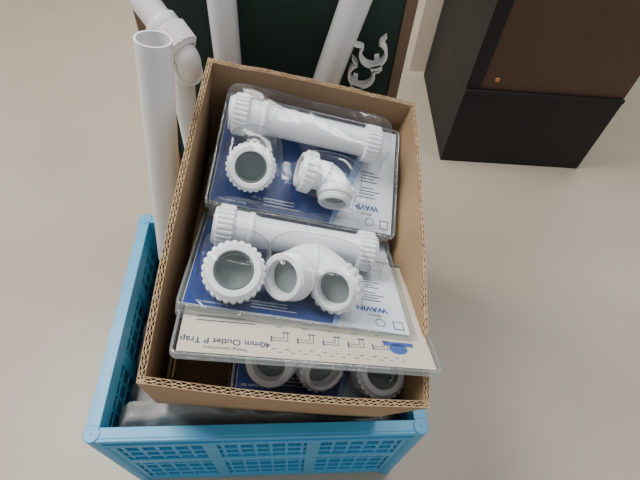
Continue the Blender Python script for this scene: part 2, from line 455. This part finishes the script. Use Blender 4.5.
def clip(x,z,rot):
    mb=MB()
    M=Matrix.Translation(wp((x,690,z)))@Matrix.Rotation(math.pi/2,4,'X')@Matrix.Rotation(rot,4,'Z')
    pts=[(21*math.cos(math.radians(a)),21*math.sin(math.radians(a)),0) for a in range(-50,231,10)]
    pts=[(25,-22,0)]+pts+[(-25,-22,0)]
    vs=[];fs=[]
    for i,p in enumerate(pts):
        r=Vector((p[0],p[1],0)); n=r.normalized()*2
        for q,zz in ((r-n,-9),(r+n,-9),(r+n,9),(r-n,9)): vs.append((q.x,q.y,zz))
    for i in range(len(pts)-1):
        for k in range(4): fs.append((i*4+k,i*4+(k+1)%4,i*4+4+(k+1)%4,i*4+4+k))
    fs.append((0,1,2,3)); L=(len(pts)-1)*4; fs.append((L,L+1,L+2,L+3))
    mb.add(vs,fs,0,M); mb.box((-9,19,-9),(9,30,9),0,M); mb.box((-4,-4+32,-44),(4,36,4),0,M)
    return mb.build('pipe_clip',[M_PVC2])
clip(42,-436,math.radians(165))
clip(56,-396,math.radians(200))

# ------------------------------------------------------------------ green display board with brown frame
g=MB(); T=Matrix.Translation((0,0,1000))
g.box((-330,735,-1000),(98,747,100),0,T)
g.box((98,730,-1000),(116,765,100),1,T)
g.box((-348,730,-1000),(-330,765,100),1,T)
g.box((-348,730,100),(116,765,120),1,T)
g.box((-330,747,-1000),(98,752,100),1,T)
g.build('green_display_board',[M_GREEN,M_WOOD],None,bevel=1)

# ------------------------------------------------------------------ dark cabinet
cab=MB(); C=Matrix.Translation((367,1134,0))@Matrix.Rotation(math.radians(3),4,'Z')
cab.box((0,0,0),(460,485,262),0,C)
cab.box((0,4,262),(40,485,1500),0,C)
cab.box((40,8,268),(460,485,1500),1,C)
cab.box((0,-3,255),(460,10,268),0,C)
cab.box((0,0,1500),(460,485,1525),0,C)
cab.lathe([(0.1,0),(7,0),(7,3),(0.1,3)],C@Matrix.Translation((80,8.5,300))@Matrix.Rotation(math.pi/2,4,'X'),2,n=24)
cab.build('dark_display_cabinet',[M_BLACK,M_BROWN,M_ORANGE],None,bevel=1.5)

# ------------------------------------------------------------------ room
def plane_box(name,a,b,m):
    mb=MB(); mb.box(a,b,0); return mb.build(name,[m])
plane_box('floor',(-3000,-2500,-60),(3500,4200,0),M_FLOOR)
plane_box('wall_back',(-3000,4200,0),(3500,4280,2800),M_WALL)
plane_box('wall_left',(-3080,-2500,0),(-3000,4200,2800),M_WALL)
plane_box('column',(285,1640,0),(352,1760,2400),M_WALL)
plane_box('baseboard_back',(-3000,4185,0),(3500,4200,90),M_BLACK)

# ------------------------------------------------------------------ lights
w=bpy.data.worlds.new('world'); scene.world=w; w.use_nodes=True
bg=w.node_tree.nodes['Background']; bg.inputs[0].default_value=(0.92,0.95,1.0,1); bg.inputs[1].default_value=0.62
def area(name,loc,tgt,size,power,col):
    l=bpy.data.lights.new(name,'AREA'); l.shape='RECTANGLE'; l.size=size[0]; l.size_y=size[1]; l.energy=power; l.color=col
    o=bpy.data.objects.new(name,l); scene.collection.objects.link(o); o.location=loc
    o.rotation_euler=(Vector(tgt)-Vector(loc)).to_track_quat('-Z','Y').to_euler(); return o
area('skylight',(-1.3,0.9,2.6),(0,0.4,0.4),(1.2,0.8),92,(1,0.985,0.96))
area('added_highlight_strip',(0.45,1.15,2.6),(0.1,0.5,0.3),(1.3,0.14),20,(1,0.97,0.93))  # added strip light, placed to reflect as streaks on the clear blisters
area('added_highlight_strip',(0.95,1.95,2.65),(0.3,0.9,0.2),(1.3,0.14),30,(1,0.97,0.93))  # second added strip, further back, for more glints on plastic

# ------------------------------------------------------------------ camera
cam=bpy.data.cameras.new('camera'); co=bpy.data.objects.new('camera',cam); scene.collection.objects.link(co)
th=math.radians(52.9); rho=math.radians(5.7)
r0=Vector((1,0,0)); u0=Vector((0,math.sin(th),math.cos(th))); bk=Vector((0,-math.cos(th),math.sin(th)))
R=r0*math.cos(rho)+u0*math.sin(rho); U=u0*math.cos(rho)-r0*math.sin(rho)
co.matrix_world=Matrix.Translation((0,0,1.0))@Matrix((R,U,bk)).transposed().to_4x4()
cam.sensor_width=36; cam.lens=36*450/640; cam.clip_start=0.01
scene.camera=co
—————
== GOAL ==
Exactly as written, please give again the lines from the beginning of the listing through the line containing "clip(56,-396,math.radians(200))", inclusive, without any pictures.

== TASK OUTPUT ==
Continue the Blender Python script for this scene: part 2, from line 455. This part finishes the script. Use Blender 4.5.
def clip(x,z,rot):
    mb=MB()
    M=Matrix.Translation(wp((x,690,z)))@Matrix.Rotation(math.pi/2,4,'X')@Matrix.Rotation(rot,4,'Z')
    pts=[(21*math.cos(math.radians(a)),21*math.sin(math.radians(a)),0) for a in range(-50,231,10)]
    pts=[(25,-22,0)]+pts+[(-25,-22,0)]
    vs=[];fs=[]
    for i,p in enumerate(pts):
        r=Vector((p[0],p[1],0)); n=r.normalized()*2
        for q,zz in ((r-n,-9),(r+n,-9),(r+n,9),(r-n,9)): vs.append((q.x,q.y,zz))
    for i in range(len(pts)-1):
        for k in range(4): fs.append((i*4+k,i*4+(k+1)%4,i*4+4+(k+1)%4,i*4+4+k))
    fs.append((0,1,2,3)); L=(len(pts)-1)*4; fs.append((L,L+1,L+2,L+3))
    mb.add(vs,fs,0,M); mb.box((-9,19,-9),(9,30,9),0,M); mb.box((-4,-4+32,-44),(4,36,4),0,M)
    return mb.build('pipe_clip',[M_PVC2])
clip(42,-436,math.radians(165))
clip(56,-396,math.radians(200))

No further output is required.